Reputation: 5264
I am trying to run some python 3.4 example on visual studio 2013. when I try to import
some module from a parent folder and run it from inside visual studio 2013, I always has the error of ImportError: No module named 'foo'
However, when I run it from the console using the python command python boo.py
, it executes well.
As an example, this is my project structure
myproject/
foo.py
__init__.py
koo/
boo.py
__init__.py
foo.py
content is
def do1():
print('Inside foo module')
boo.py
content is
import sys
sys.path.append("..")
import foo
foo.do1()
Upvotes: 0
Views: 3265
Reputation: 1
Try this it worked for me:
import sys
sys.path.append("Folder PATH"). "Folder PATH" given as...C:\\Working_directory\\VSProject
import <MODULE_NAME>
Upvotes: 0
Reputation: 5797
I guess, this issue is not about Visual Studio and not about why it doesn't work in VS. The real question is why it works in the terminal. Probably it is because the terminal runs under different environmental settings, where the python interpreter can find the parent directory and thus the foo.py:
When a module named spam is imported, the interpreter first searches for a built-in module with that name. If not found, it then searches for a file named spam.py in a list of directories given by the variable sys.path. sys.path is initialized from these locations:
the directory containing the input script (or the current directory).

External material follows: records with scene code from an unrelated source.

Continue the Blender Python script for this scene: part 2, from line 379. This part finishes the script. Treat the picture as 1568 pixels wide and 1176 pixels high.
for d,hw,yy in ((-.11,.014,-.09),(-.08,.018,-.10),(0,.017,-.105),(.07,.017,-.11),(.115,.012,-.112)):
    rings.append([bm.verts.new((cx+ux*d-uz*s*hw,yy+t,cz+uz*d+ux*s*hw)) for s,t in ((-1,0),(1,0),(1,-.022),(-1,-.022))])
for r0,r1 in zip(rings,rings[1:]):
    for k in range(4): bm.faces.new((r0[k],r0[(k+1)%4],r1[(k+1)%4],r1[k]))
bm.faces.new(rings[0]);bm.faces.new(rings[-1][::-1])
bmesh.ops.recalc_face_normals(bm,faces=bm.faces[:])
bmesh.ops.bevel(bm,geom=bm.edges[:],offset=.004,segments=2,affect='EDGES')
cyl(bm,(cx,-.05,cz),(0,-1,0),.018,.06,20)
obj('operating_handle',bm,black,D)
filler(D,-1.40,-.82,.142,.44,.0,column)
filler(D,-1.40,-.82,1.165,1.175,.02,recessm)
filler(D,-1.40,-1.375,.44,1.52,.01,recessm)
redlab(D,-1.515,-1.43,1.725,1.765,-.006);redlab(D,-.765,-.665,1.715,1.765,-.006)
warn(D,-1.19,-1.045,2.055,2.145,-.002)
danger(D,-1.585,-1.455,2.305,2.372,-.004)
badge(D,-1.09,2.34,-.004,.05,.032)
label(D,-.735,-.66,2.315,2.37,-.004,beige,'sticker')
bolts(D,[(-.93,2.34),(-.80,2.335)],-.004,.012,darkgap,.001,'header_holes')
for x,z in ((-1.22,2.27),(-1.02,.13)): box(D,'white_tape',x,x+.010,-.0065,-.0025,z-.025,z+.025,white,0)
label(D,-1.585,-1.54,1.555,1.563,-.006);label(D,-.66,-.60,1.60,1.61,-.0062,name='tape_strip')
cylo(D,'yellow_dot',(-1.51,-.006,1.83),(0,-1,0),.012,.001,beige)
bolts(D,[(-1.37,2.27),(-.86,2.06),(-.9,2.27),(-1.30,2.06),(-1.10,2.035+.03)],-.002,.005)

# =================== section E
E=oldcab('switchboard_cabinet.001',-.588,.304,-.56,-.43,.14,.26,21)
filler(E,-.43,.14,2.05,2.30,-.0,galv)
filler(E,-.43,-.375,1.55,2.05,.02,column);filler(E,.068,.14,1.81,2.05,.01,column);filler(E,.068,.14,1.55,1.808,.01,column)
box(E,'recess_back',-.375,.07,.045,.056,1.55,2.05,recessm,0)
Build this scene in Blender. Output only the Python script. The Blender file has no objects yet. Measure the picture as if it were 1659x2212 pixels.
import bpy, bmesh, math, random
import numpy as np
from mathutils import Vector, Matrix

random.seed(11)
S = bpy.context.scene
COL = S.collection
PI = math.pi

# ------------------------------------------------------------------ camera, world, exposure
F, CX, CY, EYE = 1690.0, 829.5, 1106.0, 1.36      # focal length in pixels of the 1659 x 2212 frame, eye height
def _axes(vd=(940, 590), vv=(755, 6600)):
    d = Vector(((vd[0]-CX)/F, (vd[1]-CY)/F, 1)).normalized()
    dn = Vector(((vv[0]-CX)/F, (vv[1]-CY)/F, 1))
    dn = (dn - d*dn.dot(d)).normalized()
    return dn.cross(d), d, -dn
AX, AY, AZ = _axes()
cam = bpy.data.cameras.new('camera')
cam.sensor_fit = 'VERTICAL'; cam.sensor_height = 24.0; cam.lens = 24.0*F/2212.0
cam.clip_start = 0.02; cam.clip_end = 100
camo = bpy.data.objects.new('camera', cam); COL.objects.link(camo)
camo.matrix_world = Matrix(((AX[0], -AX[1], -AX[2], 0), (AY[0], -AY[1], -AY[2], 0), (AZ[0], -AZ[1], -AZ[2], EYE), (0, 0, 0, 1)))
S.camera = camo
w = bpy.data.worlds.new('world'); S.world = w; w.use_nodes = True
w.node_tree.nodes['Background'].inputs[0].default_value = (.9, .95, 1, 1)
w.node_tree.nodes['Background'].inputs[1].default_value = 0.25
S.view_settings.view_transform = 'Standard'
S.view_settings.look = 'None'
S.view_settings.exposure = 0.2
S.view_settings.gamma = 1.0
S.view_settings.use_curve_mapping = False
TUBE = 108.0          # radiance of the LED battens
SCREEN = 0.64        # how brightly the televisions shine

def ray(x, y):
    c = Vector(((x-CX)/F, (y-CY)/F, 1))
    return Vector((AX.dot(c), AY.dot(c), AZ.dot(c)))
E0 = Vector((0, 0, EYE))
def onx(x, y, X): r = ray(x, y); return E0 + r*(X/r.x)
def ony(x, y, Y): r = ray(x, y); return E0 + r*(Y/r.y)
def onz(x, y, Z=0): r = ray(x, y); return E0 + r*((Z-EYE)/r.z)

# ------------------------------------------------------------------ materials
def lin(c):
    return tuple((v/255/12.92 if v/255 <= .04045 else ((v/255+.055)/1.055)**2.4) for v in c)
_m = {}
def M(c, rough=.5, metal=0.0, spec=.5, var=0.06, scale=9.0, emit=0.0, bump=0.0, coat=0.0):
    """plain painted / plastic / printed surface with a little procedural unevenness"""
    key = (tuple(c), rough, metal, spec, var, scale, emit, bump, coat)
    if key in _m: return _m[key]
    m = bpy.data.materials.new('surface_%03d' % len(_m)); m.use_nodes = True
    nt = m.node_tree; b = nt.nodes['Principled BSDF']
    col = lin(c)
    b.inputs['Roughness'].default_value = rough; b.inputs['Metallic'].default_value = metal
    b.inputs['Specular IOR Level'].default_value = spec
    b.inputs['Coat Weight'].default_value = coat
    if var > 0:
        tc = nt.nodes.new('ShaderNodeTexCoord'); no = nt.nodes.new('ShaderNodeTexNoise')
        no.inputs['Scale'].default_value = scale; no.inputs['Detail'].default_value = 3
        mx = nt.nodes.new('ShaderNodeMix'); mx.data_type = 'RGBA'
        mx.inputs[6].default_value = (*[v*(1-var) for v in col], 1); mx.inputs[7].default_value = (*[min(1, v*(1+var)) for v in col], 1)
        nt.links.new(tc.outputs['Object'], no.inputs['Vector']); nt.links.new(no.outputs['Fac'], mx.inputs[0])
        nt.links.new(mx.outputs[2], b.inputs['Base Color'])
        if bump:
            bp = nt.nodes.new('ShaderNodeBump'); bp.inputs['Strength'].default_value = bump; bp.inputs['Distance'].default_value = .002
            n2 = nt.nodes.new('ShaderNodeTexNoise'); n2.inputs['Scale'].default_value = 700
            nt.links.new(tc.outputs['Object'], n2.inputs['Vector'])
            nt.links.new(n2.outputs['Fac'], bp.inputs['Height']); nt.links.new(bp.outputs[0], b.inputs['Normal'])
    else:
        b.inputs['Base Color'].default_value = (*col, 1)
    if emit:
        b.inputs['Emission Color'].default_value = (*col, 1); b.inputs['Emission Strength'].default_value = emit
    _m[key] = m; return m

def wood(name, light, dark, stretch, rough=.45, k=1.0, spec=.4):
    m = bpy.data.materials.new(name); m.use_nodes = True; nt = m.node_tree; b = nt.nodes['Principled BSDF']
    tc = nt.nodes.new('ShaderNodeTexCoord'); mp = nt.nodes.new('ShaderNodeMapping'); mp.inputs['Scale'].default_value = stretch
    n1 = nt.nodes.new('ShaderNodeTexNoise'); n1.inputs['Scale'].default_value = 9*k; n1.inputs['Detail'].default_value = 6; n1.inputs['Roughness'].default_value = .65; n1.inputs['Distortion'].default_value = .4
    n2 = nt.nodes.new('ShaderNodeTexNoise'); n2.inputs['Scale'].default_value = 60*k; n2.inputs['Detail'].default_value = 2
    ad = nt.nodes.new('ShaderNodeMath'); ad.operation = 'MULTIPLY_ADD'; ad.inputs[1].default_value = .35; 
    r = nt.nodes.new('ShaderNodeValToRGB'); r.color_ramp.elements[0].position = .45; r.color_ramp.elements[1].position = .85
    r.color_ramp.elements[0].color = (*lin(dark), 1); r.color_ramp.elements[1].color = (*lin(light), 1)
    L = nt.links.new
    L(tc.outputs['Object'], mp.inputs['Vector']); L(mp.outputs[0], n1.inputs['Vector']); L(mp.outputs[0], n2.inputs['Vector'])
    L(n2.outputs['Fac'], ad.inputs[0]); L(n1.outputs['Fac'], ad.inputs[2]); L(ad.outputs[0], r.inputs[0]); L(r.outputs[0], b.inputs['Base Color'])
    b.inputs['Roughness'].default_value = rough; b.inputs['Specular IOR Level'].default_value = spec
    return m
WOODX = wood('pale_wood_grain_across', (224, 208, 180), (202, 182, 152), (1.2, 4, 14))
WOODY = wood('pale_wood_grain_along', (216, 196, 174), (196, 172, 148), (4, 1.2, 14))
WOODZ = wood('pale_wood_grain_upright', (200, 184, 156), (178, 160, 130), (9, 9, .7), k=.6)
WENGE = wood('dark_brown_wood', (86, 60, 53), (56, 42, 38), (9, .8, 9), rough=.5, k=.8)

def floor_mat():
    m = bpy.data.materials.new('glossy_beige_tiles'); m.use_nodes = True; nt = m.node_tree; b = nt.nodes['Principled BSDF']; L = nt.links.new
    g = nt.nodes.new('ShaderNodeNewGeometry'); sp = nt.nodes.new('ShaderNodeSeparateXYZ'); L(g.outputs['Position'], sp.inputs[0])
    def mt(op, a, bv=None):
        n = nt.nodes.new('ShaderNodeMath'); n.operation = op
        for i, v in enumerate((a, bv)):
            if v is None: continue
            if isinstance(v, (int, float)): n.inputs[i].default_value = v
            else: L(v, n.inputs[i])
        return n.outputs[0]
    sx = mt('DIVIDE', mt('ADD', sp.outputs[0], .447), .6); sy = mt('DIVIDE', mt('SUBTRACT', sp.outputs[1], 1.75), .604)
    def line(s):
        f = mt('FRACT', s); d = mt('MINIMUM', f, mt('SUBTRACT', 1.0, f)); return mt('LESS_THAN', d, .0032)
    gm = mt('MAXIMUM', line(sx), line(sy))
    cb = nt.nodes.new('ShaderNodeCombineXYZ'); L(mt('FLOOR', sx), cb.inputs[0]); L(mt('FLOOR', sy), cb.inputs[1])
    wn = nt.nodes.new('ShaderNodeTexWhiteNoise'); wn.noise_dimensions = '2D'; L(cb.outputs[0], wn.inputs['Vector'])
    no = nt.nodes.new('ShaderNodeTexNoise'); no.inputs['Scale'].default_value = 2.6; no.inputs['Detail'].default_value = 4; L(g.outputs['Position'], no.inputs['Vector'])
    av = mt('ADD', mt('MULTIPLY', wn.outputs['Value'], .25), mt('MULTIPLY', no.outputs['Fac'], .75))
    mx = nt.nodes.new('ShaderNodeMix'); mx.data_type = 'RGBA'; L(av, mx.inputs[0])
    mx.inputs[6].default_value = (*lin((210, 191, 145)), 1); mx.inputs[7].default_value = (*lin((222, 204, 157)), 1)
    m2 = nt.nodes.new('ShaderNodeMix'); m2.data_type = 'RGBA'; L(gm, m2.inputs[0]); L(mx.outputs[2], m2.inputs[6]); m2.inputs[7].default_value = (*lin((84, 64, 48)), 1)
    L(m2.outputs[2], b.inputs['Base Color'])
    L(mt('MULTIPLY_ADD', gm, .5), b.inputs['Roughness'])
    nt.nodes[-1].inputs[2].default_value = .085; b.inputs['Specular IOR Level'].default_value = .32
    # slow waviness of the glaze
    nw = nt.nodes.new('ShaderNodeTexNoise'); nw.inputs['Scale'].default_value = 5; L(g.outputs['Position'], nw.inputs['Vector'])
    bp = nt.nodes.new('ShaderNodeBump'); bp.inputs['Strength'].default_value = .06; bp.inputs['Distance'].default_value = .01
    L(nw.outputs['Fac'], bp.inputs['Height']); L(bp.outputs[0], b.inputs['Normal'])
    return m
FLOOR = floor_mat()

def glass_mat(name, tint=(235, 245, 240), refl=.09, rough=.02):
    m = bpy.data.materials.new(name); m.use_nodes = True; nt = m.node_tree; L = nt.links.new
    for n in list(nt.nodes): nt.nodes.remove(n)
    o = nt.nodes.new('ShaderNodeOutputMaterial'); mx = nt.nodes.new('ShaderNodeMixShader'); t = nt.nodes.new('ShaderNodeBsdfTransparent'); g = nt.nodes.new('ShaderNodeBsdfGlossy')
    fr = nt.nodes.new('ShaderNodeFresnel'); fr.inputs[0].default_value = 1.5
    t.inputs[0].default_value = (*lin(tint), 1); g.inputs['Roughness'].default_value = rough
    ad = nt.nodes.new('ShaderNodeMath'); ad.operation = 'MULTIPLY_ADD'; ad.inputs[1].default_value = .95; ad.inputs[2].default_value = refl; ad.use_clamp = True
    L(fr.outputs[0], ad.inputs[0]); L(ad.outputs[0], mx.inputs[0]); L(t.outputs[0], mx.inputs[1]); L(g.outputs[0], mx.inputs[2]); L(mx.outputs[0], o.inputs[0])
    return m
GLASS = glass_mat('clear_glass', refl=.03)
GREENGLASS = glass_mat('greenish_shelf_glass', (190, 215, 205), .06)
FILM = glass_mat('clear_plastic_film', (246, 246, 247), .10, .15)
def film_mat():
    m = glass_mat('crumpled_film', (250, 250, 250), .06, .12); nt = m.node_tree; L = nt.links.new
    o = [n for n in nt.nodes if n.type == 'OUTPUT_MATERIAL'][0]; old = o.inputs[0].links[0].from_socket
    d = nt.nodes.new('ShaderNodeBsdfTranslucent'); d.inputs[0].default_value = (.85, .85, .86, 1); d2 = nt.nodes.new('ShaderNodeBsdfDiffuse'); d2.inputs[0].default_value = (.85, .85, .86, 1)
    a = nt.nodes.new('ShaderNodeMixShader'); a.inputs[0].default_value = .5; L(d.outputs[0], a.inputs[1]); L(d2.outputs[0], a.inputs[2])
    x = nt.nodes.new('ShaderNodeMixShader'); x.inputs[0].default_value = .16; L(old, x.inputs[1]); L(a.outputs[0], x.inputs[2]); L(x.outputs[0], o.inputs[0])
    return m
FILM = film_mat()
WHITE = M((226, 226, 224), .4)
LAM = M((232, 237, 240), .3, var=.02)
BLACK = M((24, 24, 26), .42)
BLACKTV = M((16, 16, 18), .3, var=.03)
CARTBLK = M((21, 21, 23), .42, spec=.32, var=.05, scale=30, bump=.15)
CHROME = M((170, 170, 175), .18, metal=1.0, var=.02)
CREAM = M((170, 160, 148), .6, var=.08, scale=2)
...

PYTHONPATH (a list of directory names, with the same syntax as the shell variable PATH).
After initialization, Python programs can modify sys.path. The directory containing the script being run is placed at the beginning of the search path, ahead of the standard library path. This means that scripts in that directory will be loaded instead of modules of the same name in the library directory. This is an error unless the replacement is intended. See section Standard Modules for more information.
So, add the parent dir to pythonpath, and it will work. Or modify sys.path adding the parent dir to it.